Namun, koordinator Forum Pejuang Difabel Jawa Barat Jumono mengatakan penyiapan template saja sejatinya tidak cukup. KPU seharusnya melakukan sosialisasi pemilihan gubernur terhadap difabel dan bukan sekadar menyosialisasikan terhadap masyarakat umum dengan asumsi di dalamnya termasuk para difabel. Materi sosialisasinya pun bersifat umum dan tidak memperhatikan keterbatasan para difabel.
Sosialisasi Pemilu bagi difabel membutuhkan alat-alat khusus, seperti buku panduan pemilih yang dicetak dalam huruf braile supaya dapat dipelajari oleh difabel tuna netra dan jika sosialisasi dilakukan di sebuah ruangan, maka perlu menggunakan bahasa isyarat yang dapat dipahami oleh difabel tunarungu. Jumono bahkan menambahkan bahwa ketidakpedulian terhadap pemilih difabel tidak hanya dilakukan oleh KPU Jabar tetapi juga dilakukan oleh tim kampanye semua pasangan calon. Buktinya, tidak ada satu pasangan calon Gubernur Jawa Barat yang mencetak visi dan misinya dengan huruf braile ataupun menjelaskan program kerja mereka kepada penyandang tuna rungu.
Jaka Ahmad adalah seorang pemilih difabel di Jakarta. Ia mengatakan bahwa sudah empat pemilu berlangsung selama hidupnya, hanya sekali ia dapat mengikuti pemilu. Menurutnya, hampir di setiap pemilu dirinya dan tiga anggota keluarganya yang juga difabel, tidak didata. Pada pemilu terakhir, ia pun dengan terpaksa dan susah payah mendaftarkan dirinya ke Kelompok Penyelenggara Pemungutan Suara (KPPS) setempat. Jaka juga menceritakan saat ayahnya yang lumpuh akibat stroke hendak memilih. Katanya, saat itu petugas mengatakan harus didampingi, sementara ayahnya mengatakan lebih nyaman didampingi olehnya karena saya tidak melihat pilihannya dan kerahasiannya terjamin. Namun saat itu petugas berkeras dan mengatakan harus tetap didampingi. Mau tidak mau, ayahnya pun mengalah. Menurutnya, kerahasiaan pilihan pemilih pada pemungutan suara merupakan hal penting, “Bisa saja, petugas mengarahkan tangan saya karena saya tidak bisa melihat." Ujarnya.

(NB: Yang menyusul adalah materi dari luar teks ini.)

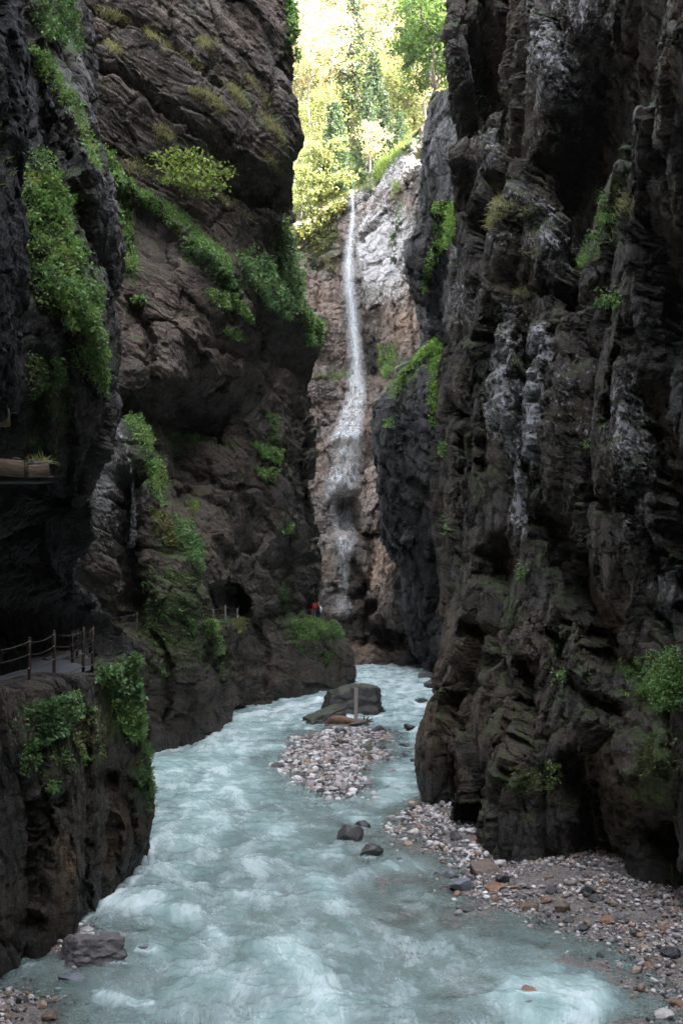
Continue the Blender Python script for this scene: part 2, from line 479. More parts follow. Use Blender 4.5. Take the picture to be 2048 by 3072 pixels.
# right wall --------------------------------------------------------------
def rr(py, s, a, b, c, e):
    return (py, [(W, 30, 74), (W, 11, 56), s, a, b, c, e, (W, 10.2, 13), (W, 10.5, -10), (W, 11, -48)])
rows_right = [('Z', 84),
 rr(-300, (1343,45), (1450,44.5), (1640,38), (1850,31.5), (2110,24)),
 rr(0, (1343,45), (1450,46), (1640,37.5), (1850,32), (2110,24)),
 rr(220, (1378,44), (1480,46), (1640,36.8), (1840,33.2), (2110,24.5)),
 rr(330, (1440,44), (1500,45), (1632,36.8), (1835,33.5), (2110,24.7)),
 rr(430, (1432,43.4), (1495,43), (1620,36.8), (1830,33.7), (2110,25)),
 rr(540, (1378,41), (1460,41), (1610,36.4), (1820,33), (2110,25)),
 rr(640, (1400,42), (1470,39.5), (1600,35.8), (1800,32), (2110,25)),
 rr(870, (1385,42), (1455,38), (1600,35), (1800,31), (2110,25.5)),
 rr(1100, (1356,42), (1440,38.3), (1580,34.5), (1800,30), (2110,26)),
 rr(1480, (1319,42), (1430,38), (1600,34), (1800,29.3), (2110,25)),
 rr(1750, (1323,41), (1420,37.5), (1560,34), (1790,29.6), (2110,25)),
 rr(2000, (1318,40), (1400,37), (1520,33), (1750,29.2), (2110,24.3)),
 rr(2120, (1288,39.4), (1390,36.7), (1505,32.4), (1735,29), (2110,24.1)),
 rr(2240, (1257,39), (1370,36.5), (1490,31.7), (1720,28.8), (2110,24)),
 rr(2420, (1273,38.7), (1392,36.8), (1482,31), (1720,29.2), (2110,24.1)),
 rr(2640, (1278,38.7), (1395,36.8), (1482,31), (1720,29.2), (2110,24.1)),
 ('Z', -2.5)]
right_feats = [
 ('ell', (1465,190), (70,130), 5.60), ('line', [(1403,222),(1442,392)], 16, 2.10), ('line', [(1560,-60),(1520,120),(1545,420)], 30, 2.27),
 ('ell', (1398,598), (44,34), 4.55), ('line', [(1960,40),(1880,220),(1800,380),(1720,500)], 85, 4.55),
 ('line', [(1750,560),(1700,720),(1690,870)], 36, 2.98), ('ell', (2020,800), (85,240), 4.55), ('line', [(1500,560),(1530,640)], 18, 1.75),
 ('line', [(1560,862),(1750,866)], 9, 1.57), ('line', [(1435,600),(1455,720),(1445,850)], 12, 1.40),
 ('line', [(1470,960),(1473,1150),(1462,1390)], 15, 2.10), ('line', [(1545,1010),(1560,1160),(1570,1400)], 10, 1.40), ('line', [(1655,1000),(1640,1180),(1628,1380)], 17, 2.45),
 ('line', [(1400,1150),(1410,1400)], 12, 1.40), ('line', [(1370,1300),(1375,1560),(1400,1700)], 13, 1.57),
 ('line', [(1640,1540),(1690,1680),(1760,1850),(1810,1990)], 46, 3.85), ('ell', (1500,1690), (46,62), 2.62), ('line', [(1585,1380),(1590,1560)], 12, 1.57),
 ('line', [(1740,1475),(1810,1510),(1880,1500)], 20, 2.62), ('line', [(1935,1180),(2000,1330),(2030,1500),(2035,1850)], 40, 2.80),
 ('line', [(1830,1040),(1800,1240)], 18, 1.57), ('line', [(1900,1500),(1930,1700)], 20, 1.75),
 ('line', [(1560,2000),(1515,2180),(1472,2330),(1446,2480)], 20, 2.80), ('line', [(1345,2060),(1348,2230),(1352,2420)], 9, 1.05), ('line', [(1420,1880),(1440,2010)], 16, 1.75),
 ('line', [(1745,2330),(1780,2470),(1790,2640)], 54, 4.55), ('line', [(1950,2540),(2045,2710)], 42, 3.15), ('line', [(1640,1900),(1700,2050),(1800,2130)], 22, 1.93),
 ('ell', (1640,240), (50,150), -1.75), ('ell', (1545,640), (75,50), -1.62), ('ell', (1590,760), (90,80), -1.12), ('line', [(1520,900),(1510,1250)], 26, -0.88),
 ('line', [(1590,1000),(1600,1350)], 24, -0.75), ('ell', (1830,1400), (80,90), -1.25), ('line', [(2040,80),(1960,330),(1870,560)], 40, -1.50), ('ell', (1390,500), (34,42), -1.38),
 ('line', [(1730,1950),(1760,2150)], 40, -1.00), ('ell', (1950,2300), (110,140), -1.50), ('ell', (1520,2300), (50,90), -0.62)]
right_masks = [('moss','all',0,0,.26), 
 ('lichen','line',[(1490,930),(1500,1250),(1560,1390)], 38, .8), ('lichen','line',[(1590,1000),(1590,1380)], 34, .85), ('lichen','ell',(1560,1480),(45,140),.75),
 ('lichen','ell',(1620,700),(120,130),.55), ('lichen','ell',(1640,230),(70,160),.6), ('lichen','line',[(1360,700),(1380,950)],40,.5), ('lichen','ell',(1400,180),(50,60),.5),
 ('lichen','line',[(1850,1150),(1880,1500),(1950,1800)], 60, .55), ('lichen','ell',(1760,40),(90,70),.5), ('lichen','ell',(1480,430),(60,90),.5), ('lichen','ell',(1700,640),(60,60),.4),
 ('lichen','ell',(1900,1330),(60,60),.6), ('lichen','ell',(1700,1180),(60,150),.3),
 ('warm','ell',(1390,470),(40,40),.9), ('warm','line',[(1380,1900),(1300,2200)], 80, .75), ('warm','ell',(1440,2150),(140,160),.55), ('warm','ell',(1640,1240),(70,60),.3), ('warm','ell',(1560,1900),(200,110),.4),
 ('moss','line',[(2000,220),(1900,430),(1840,600)], 26, .7), ('moss','ell',(1480,1460),(80,80),.5), ('moss','ell',(1510,1830),(50,60),.8), ('moss','ell',(1590,2340),(110,50),.9),
 ('moss','ell',(1960,2300),(120,180),.85), ('moss','ell',(1660,1920),(70,70),.6), ('moss','ell',(1980,2060),(130,120),1.), ('moss','ell',(1640,2560),(60,50),.7), ('moss','line',[(1630,1350),(1600,1560)],20,.7),
 ('moss','ell',(1570,690),(110,60),.5), ('moss','ell',(1830,650),(60,110),.7), ('wet','base',.0,1.4,.75), ('wet','line',[(1990,500),(2040,1900)],120,.9), ('wet','line',[(1960,40),(1760,480)],80,.7), ('wet','ell',(1690,1650),(80,260),.4)]  # wet rock; the right-hand streaks also put shade into the colour
sheet('right_cliff', rows_right, M_right, +1, 'dark fluted rock wall with pale lichen filling the right side of the gorge', right_feats, right_masks,
      big=[('fbm', .6, 3, 1, (6, 6, 16)), ('fac', .62, 1.9, 3, (1.9, 1.9, 9.)), ('fac', .20, 1.5, 10, (.95, .95, 3.8))],
      fine=[('fac', .075, 1.2, 4, (.5, .5, 1.6)), ('fac', .030, 1., 9, (.22, .22, .5)), ('fbm', .020, 4, 6, (.2, .2, .3))],
      frame=lambda v: np.stack([v[:, 0]-.42*np.logaddexp(0, (v[:, 2]-17)/2)*2+.06*v[:, 2], v[:, 1], v[:, 2]], 1))

# right wall far away ------------------------------------------------------
def r2(py, s, a, b, c):
    return (py, [(W, 34, 140), (W, 13, 119), s, a, b, c, (W, 24, 70)])
rows_r2 = [
 r2(262, (1304,104,268), (1350,100,262), (1420,97,262), (1520,90,240)),
 r2(275, (1292,102.5), (1345,100), (1420,96.5), (1520,90)),
 r2(380, (1262,102), (1340,99.5), (1420,96), (1520,90)),
 r2(500, (1258,101.5), (1335,99), (1420,95), (1520,90)),
 r2(620, (1252,101.5), (1330,99), (1420,94.5), (1520,90)),
 r2(700, (1220,101), (1300,99), (1400,94.5), (1520,90)),
 r2(780, (1205,101), (1290,100), (1390,95), (1520,90)),
 r2(860, (1225,101), (1290,101), (1390,95), (1520,90)),
 r2(930, (1262,100), (1300,99), (1390,95), (1520,90)),
 r2(1020, (1250,99), (1310,97), (1390,94), (1520,90)),
 r2(1100, (1192,98), (1270,95.5), (1370,93), (1520,90)),
 r2(1180, (1168,97), (1260,94.5), (1370,92), (1520,90)),
 r2(1240, (1126,97), (1240,93.5), (1360,92), (1520,90)),
 r2(1350, (1123,96.5), (1240,93), (1350,91.5), (1520,90)),
 r2(1514, (1138,97), (1245,93.5), (1350,91.5), (1520,90)),
 r2(1612, (1150,98), (1250,94), (1350,91.5), (1520,90)),
 r2(1690, (1200,98), (1270,95), (1350,92), (1520,90)),
 r2(1775, (1229,98.5), (1280,96), (1350,92), (1520,90)),
 r2(1880, (1222,99), (1280,97), (1350,92.5), (1520,90)),
 r2(1945, (1228,100), (1290,98), (1350,93), (1520,90)),
 r2(2003, (1298,101), (1325,99), (1360,93), (1520,90)),
 ('Z', -2)]
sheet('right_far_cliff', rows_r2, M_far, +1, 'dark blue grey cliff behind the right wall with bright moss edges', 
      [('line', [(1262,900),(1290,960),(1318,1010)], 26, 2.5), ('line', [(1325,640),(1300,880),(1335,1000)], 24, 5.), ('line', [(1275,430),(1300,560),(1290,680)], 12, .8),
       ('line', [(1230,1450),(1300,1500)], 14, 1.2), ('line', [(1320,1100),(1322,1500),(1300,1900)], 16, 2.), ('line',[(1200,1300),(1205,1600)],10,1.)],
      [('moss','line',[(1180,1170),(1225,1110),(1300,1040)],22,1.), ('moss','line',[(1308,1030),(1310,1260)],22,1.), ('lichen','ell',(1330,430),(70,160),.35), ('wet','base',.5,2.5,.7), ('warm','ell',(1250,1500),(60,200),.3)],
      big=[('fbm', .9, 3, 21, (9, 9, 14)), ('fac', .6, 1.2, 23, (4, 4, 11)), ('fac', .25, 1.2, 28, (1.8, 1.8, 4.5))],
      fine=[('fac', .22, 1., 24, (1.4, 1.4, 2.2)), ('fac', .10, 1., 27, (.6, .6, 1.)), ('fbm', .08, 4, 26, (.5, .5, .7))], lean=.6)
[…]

Demikian sejumlah bahasan media yang menggambarkan kelemahan Pemilu di Indonesia yang masih lalai menciptakan Pemilu Inklusif di mana hak setiap warga negara untuk menikmati hak-hak politik mereka secara setara dan bermakna. Jika merujuk kepada buku ‘Accessible Elections for Persons with Disabilities in Indonesia (Aksesibilitas Pemilu untuk Difabel di Indonesia) yang disusun oleh PPUA Penca 2013, maka sekurang-kurangnya ada 4 macam hambatan yang akan dihadapi pemilih dan kandidat difabel pada Pemilu 2014, yakni: Hambatan Legal, Hambatan Informasi, Hambatan Fisik, dan Hambatan Sikap. Keempat hambatan ini senada dengan pembahasan di media massa yang sejauh ini sudah mulai ramai didiskusikan.
Waktunya sekarang segenap pihak bersama-sama membenahi Pemilu. Salah satu cara penting untuk mengatasinya di mana segenap pihak menjadikan dokumen CRPD sebagai acuan dalam menata sistem pemilu agar lebih manusiawi karena sesungguhnya prinsip CRPD itu sendiri sarat dengan ‘muatan kemanusiaan’. Dengan terlaksananya Pemilu yang manusiawi maka inklusivitas pemilu tentu akan tercapai di masa-masa mendatang.